◆ DESCRIPTION OF THE TASK ◆
Give again only the lines beginning with the one that contains "Fc.append(tuple(s0 + k" and ending with the one that contains "V += [tuple(M @ Vector(x)) for x in pv]"; include both of those lines.

◆ DATASET EXTRACT ◆
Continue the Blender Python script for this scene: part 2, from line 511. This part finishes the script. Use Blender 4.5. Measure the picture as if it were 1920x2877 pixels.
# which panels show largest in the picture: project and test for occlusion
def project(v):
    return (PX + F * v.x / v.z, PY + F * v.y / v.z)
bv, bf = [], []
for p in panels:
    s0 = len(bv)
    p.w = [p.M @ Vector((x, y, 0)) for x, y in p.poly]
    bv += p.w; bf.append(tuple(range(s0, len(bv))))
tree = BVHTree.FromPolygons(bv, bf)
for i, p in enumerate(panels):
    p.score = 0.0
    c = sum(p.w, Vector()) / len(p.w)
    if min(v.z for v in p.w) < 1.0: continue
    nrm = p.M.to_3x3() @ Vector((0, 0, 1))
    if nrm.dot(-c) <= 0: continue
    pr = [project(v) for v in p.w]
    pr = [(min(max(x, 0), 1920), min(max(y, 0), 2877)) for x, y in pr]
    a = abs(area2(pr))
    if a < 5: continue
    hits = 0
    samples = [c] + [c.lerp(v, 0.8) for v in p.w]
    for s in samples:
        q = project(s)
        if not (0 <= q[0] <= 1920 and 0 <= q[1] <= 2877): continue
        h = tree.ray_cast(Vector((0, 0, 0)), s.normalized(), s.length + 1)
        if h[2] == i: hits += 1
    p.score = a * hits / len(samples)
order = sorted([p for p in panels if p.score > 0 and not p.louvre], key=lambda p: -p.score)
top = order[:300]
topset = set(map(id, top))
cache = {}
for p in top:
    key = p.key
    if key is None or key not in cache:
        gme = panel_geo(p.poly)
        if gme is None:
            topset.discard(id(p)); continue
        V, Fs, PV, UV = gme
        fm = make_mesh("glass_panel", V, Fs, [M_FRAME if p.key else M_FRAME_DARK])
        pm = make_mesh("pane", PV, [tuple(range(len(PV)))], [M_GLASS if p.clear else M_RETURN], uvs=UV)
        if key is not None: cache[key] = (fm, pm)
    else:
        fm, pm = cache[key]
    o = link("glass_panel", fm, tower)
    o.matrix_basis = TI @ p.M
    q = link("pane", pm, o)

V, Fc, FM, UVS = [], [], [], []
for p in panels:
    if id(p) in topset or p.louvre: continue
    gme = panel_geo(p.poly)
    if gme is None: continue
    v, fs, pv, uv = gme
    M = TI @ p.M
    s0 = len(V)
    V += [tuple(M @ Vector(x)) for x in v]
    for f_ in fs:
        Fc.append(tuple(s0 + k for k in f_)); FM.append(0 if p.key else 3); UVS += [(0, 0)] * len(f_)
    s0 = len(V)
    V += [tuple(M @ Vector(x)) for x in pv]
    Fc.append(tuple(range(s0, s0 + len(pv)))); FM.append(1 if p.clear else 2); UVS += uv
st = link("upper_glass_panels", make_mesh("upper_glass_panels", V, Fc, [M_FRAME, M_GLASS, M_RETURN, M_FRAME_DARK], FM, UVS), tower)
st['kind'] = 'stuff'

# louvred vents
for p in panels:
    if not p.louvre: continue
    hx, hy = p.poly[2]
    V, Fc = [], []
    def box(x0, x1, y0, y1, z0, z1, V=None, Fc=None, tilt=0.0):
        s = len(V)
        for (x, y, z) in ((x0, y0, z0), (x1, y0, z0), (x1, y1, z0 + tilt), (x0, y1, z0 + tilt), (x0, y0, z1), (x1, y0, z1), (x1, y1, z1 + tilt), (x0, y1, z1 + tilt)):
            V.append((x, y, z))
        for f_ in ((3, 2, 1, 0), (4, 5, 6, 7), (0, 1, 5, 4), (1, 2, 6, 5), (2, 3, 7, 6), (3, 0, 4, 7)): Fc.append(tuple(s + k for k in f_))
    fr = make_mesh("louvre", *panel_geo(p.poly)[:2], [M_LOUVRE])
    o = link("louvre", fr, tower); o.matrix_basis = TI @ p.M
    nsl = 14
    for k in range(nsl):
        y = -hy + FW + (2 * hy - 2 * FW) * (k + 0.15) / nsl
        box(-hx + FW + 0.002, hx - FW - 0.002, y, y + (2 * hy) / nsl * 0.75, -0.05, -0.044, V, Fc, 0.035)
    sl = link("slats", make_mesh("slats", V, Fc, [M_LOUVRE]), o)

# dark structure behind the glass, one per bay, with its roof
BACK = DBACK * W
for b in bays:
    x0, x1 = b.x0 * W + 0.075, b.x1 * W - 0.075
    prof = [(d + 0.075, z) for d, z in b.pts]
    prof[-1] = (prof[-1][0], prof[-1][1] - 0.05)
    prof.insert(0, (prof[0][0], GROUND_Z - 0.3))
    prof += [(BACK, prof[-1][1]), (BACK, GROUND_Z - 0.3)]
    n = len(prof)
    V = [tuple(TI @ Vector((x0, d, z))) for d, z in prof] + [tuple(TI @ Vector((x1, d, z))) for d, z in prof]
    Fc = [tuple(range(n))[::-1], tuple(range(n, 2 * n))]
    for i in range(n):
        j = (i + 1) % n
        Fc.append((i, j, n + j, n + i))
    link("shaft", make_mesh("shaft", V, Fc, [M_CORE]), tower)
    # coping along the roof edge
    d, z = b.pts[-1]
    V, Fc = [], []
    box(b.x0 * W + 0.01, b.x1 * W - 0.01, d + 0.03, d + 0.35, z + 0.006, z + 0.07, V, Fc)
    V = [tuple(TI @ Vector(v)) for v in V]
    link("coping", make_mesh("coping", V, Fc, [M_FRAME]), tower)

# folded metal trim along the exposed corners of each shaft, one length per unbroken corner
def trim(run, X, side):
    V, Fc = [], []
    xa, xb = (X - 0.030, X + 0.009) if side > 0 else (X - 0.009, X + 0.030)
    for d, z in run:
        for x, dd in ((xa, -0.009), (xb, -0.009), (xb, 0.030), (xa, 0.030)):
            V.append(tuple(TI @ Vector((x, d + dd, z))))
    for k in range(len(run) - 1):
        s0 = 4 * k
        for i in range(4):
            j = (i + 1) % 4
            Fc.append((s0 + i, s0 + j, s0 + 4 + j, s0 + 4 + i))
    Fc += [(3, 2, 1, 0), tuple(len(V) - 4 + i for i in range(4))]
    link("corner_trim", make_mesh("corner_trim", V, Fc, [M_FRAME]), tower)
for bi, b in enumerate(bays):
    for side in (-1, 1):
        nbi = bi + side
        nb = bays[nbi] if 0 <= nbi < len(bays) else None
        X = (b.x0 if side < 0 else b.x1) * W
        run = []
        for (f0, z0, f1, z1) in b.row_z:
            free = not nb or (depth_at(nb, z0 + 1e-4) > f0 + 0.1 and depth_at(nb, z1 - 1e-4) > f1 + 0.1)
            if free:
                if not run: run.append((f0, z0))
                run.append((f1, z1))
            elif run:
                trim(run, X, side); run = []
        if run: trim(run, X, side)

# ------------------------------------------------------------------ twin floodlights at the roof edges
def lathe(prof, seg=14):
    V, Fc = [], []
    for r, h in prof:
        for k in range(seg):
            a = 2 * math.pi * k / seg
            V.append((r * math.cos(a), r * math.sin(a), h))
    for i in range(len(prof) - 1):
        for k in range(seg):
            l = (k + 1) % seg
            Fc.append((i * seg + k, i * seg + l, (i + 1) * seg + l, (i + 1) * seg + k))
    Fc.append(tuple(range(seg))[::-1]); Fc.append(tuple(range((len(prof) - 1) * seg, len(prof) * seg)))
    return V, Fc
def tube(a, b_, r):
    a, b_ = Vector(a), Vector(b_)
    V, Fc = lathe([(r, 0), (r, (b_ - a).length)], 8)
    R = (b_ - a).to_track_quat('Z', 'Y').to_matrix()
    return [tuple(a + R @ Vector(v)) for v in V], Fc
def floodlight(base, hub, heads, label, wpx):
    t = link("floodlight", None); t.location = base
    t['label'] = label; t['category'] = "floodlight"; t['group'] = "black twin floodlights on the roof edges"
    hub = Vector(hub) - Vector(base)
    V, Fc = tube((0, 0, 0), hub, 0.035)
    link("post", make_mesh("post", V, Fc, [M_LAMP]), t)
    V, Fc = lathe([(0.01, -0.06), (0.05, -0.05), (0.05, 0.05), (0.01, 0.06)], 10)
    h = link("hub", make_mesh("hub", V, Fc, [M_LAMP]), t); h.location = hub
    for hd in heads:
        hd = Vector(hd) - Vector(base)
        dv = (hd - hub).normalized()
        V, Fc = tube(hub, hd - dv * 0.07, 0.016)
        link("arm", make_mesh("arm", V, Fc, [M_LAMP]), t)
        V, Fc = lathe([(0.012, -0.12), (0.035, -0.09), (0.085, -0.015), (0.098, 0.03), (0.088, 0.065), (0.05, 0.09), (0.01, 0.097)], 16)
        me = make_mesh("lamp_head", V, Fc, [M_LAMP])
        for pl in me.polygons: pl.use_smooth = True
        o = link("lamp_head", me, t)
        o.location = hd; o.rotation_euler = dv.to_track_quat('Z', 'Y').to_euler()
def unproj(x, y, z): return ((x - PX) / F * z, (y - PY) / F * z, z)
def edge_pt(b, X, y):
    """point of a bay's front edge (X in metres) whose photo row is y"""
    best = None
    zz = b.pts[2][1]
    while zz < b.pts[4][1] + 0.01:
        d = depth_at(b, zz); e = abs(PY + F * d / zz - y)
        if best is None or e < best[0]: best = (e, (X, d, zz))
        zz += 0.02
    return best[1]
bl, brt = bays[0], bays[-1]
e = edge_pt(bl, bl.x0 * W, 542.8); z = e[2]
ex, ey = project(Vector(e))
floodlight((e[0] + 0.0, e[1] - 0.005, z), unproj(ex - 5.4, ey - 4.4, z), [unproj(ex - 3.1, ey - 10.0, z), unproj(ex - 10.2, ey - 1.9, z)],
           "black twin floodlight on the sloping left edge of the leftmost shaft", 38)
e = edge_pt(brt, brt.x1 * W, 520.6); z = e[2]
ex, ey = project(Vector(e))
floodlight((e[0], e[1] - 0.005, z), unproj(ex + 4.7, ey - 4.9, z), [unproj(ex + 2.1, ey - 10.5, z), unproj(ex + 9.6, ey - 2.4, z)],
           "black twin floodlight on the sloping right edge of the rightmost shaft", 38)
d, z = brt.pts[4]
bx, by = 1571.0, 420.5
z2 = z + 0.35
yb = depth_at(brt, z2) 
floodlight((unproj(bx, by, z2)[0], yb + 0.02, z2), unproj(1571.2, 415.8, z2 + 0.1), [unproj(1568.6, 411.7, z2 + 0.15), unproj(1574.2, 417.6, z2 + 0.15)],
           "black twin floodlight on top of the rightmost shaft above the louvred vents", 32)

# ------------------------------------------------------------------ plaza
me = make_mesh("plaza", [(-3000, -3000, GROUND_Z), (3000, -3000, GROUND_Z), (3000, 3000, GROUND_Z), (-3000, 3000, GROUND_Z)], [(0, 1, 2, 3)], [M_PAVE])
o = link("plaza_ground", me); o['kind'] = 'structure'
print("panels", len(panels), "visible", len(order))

◆ RESPONSE BELOW ◆
        Fc.append(tuple(s0 + k for k in f_)); FM.append(0 if p.key else 3); UVS += [(0, 0)] * len(f_)
    s0 = len(V)
    V += [tuple(M @ Vector(x)) for x in pv]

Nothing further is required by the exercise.